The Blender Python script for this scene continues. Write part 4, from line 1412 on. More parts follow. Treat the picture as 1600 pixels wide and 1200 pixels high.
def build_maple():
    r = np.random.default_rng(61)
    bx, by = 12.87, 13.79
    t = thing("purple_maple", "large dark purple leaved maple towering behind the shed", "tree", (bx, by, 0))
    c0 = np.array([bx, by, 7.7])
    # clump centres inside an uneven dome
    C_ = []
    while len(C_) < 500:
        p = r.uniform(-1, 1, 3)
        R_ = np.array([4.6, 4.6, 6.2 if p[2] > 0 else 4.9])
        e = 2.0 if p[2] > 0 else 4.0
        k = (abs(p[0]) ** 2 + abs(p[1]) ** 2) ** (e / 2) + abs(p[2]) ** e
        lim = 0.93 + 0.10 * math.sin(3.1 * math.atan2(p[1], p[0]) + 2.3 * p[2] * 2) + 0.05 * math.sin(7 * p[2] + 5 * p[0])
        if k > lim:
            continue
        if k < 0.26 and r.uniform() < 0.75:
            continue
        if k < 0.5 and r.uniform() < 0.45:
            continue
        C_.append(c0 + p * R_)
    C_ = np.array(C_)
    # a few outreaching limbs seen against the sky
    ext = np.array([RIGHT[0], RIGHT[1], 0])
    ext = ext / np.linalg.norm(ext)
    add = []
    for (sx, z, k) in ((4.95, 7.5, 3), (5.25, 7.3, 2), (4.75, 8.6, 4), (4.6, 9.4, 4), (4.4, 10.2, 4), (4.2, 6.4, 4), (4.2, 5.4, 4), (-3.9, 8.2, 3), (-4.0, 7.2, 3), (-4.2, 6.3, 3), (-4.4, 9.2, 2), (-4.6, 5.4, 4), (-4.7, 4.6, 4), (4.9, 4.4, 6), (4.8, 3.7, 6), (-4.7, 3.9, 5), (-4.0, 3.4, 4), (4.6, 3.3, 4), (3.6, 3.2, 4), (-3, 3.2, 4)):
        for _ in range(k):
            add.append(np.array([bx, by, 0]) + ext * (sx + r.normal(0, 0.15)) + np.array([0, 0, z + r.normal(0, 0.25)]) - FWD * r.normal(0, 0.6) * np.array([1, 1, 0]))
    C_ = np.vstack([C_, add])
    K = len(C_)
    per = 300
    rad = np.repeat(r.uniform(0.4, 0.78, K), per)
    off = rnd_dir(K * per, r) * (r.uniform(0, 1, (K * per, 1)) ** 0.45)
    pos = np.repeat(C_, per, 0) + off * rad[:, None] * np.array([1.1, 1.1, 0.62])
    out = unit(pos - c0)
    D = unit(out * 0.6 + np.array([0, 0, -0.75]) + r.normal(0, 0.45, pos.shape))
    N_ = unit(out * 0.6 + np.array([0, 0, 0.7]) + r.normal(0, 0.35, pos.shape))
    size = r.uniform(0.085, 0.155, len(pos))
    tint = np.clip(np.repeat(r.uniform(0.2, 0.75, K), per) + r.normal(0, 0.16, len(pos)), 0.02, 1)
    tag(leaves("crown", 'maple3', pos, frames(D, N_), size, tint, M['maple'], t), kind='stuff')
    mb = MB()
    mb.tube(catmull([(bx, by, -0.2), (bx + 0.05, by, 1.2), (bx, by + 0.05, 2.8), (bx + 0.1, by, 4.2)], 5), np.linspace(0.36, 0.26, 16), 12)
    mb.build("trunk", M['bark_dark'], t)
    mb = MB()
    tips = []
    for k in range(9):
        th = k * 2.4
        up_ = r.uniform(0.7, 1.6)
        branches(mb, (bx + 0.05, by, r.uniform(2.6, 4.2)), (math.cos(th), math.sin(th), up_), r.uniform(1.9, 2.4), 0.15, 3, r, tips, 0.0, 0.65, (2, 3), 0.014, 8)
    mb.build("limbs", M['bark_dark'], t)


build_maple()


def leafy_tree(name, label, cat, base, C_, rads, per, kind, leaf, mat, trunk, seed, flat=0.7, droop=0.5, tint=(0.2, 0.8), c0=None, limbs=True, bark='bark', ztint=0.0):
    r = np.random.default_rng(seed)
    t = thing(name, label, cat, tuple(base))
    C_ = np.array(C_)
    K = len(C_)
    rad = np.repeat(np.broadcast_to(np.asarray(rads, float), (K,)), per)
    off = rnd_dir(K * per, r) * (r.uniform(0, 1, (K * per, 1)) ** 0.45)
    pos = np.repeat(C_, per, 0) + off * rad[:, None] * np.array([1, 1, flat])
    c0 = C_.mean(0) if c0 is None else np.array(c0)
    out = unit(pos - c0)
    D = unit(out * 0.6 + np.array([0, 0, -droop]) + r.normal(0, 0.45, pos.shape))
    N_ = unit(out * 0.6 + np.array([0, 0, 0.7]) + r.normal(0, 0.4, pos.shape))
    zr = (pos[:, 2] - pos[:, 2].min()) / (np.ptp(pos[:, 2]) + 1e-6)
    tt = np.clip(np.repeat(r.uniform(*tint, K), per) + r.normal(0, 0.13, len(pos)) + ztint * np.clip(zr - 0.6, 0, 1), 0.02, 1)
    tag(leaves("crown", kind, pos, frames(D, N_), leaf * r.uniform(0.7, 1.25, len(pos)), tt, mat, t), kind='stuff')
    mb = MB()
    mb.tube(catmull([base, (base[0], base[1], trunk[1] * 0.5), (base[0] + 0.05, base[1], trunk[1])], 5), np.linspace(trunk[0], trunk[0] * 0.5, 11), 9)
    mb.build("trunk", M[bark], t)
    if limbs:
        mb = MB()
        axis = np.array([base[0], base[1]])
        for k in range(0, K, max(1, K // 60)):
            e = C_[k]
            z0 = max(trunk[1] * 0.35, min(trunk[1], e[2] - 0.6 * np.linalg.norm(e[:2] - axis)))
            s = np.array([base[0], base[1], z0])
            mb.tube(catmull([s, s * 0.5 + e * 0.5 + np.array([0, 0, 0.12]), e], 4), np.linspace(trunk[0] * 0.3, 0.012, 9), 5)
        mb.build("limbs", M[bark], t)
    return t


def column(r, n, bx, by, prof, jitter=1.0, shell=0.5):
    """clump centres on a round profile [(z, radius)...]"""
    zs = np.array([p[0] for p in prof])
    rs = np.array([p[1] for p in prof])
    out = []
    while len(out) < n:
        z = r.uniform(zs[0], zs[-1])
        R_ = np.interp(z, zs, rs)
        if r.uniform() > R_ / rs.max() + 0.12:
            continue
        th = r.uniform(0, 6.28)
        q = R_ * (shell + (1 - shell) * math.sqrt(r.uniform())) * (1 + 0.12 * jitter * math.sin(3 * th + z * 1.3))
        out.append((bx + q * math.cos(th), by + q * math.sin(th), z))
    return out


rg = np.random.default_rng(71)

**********

What to work on: Return the material in full, exactly as shown.

Complete output:
The Blender Python script for this scene continues. Write part 4, from line 1412 on. More parts follow. Treat the picture as 1600 pixels wide and 1200 pixels high.
def build_maple():
    r = np.random.default_rng(61)
    bx, by = 12.87, 13.79
    t = thing("purple_maple", "large dark purple leaved maple towering behind the shed", "tree", (bx, by, 0))
    c0 = np.array([bx, by, 7.7])
    # clump centres inside an uneven dome
    C_ = []
    while len(C_) < 500:
        p = r.uniform(-1, 1, 3)
        R_ = np.array([4.6, 4.6, 6.2 if p[2] > 0 else 4.9])
        e = 2.0 if p[2] > 0 else 4.0
        k = (abs(p[0]) ** 2 + abs(p[1]) ** 2) ** (e / 2) + abs(p[2]) ** e
        lim = 0.93 + 0.10 * math.sin(3.1 * math.atan2(p[1], p[0]) + 2.3 * p[2] * 2) + 0.05 * math.sin(7 * p[2] + 5 * p[0])
        if k > lim:
            continue
        if k < 0.26 and r.uniform() < 0.75:
            continue
        if k < 0.5 and r.uniform() < 0.45:
            continue
        C_.append(c0 + p * R_)
    C_ = np.array(C_)
    # a few outreaching limbs seen against the sky
    ext = np.array([RIGHT[0], RIGHT[1], 0])
    ext = ext / np.linalg.norm(ext)
    add = []
    for (sx, z, k) in ((4.95, 7.5, 3), (5.25, 7.3, 2), (4.75, 8.6, 4), (4.6, 9.4, 4), (4.4, 10.2, 4), (4.2, 6.4, 4), (4.2, 5.4, 4), (-3.9, 8.2, 3), (-4.0, 7.2, 3), (-4.2, 6.3, 3), (-4.4, 9.2, 2), (-4.6, 5.4, 4), (-4.7, 4.6, 4), (4.9, 4.4, 6), (4.8, 3.7, 6), (-4.7, 3.9, 5), (-4.0, 3.4, 4), (4.6, 3.3, 4), (3.6, 3.2, 4), (-3, 3.2, 4)):
        for _ in range(k):
            add.append(np.array([bx, by, 0]) + ext * (sx + r.normal(0, 0.15)) + np.array([0, 0, z + r.normal(0, 0.25)]) - FWD * r.normal(0, 0.6) * np.array([1, 1, 0]))
    C_ = np.vstack([C_, add])
    K = len(C_)
    per = 300
    rad = np.repeat(r.uniform(0.4, 0.78, K), per)
    off = rnd_dir(K * per, r) * (r.uniform(0, 1, (K * per, 1)) ** 0.45)
    pos = np.repeat(C_, per, 0) + off * rad[:, None] * np.array([1.1, 1.1, 0.62])
    out = unit(pos - c0)
    D = unit(out * 0.6 + np.array([0, 0, -0.75]) + r.normal(0, 0.45, pos.shape))
    N_ = unit(out * 0.6 + np.array([0, 0, 0.7]) + r.normal(0, 0.35, pos.shape))
    size = r.uniform(0.085, 0.155, len(pos))
    tint = np.clip(np.repeat(r.uniform(0.2, 0.75, K), per) + r.normal(0, 0.16, len(pos)), 0.02, 1)
    tag(leaves("crown", 'maple3', pos, frames(D, N_), size, tint, M['maple'], t), kind='stuff')
    mb = MB()
    mb.tube(catmull([(bx, by, -0.2), (bx + 0.05, by, 1.2), (bx, by + 0.05, 2.8), (bx + 0.1, by, 4.2)], 5), np.linspace(0.36, 0.26, 16), 12)
    mb.build("trunk", M['bark_dark'], t)
    mb = MB()
    tips = []
    for k in range(9):
        th = k * 2.4
        up_ = r.uniform(0.7, 1.6)
        branches(mb, (bx + 0.05, by, r.uniform(2.6, 4.2)), (math.cos(th), math.sin(th), up_), r.uniform(1.9, 2.4), 0.15, 3, r, tips, 0.0, 0.65, (2, 3), 0.014, 8)
    mb.build("limbs", M['bark_dark'], t)


build_maple()


def leafy_tree(name, label, cat, base, C_, rads, per, kind, leaf, mat, trunk, seed, flat=0.7, droop=0.5, tint=(0.2, 0.8), c0=None, limbs=True, bark='bark', ztint=0.0):
    r = np.random.default_rng(seed)
    t = thing(name, label, cat, tuple(base))
    C_ = np.array(C_)
    K = len(C_)
    rad = np.repeat(np.broadcast_to(np.asarray(rads, float), (K,)), per)
    off = rnd_dir(K * per, r) * (r.uniform(0, 1, (K * per, 1)) ** 0.45)
    pos = np.repeat(C_, per, 0) + off * rad[:, None] * np.array([1, 1, flat])
    c0 = C_.mean(0) if c0 is None else np.array(c0)
    out = unit(pos - c0)
    D = unit(out * 0.6 + np.array([0, 0, -droop]) + r.normal(0, 0.45, pos.shape))
    N_ = unit(out * 0.6 + np.array([0, 0, 0.7]) + r.normal(0, 0.4, pos.shape))
    zr = (pos[:, 2] - pos[:, 2].min()) / (np.ptp(pos[:, 2]) + 1e-6)
    tt = np.clip(np.repeat(r.uniform(*tint, K), per) + r.normal(0, 0.13, len(pos)) + ztint * np.clip(zr - 0.6, 0, 1), 0.02, 1)
    tag(leaves("crown", kind, pos, frames(D, N_), leaf * r.uniform(0.7, 1.25, len(pos)), tt, mat, t), kind='stuff')
    mb = MB()
    mb.tube(catmull([base, (base[0], base[1], trunk[1] * 0.5), (base[0] + 0.05, base[1], trunk[1])], 5), np.linspace(trunk[0], trunk[0] * 0.5, 11), 9)
    mb.build("trunk", M[bark], t)
    if limbs:
        mb = MB()
        axis = np.array([base[0], base[1]])
        for k in range(0, K, max(1, K // 60)):
            e = C_[k]
            z0 = max(trunk[1] * 0.35, min(trunk[1], e[2] - 0.6 * np.linalg.norm(e[:2] - axis)))
            s = np.array([base[0], base[1], z0])
            mb.tube(catmull([s, s * 0.5 + e * 0.5 + np.array([0, 0, 0.12]), e], 4), np.linspace(trunk[0] * 0.3, 0.012, 9), 5)
        mb.build("limbs", M[bark], t)
    return t


def column(r, n, bx, by, prof, jitter=1.0, shell=0.5):
    """clump centres on a round profile [(z, radius)...]"""
    zs = np.array([p[0] for p in prof])
    rs = np.array([p[1] for p in prof])
    out = []
    while len(out) < n:
        z = r.uniform(zs[0], zs[-1])
        R_ = np.interp(z, zs, rs)
        if r.uniform() > R_ / rs.max() + 0.12:
            continue
        th = r.uniform(0, 6.28)
        q = R_ * (shell + (1 - shell) * math.sqrt(r.uniform())) * (1 + 0.12 * jitter * math.sin(3 * th + z * 1.3))
        out.append((bx + q * math.cos(th), by + q * math.sin(th), z))
    return out


rg = np.random.default_rng(71)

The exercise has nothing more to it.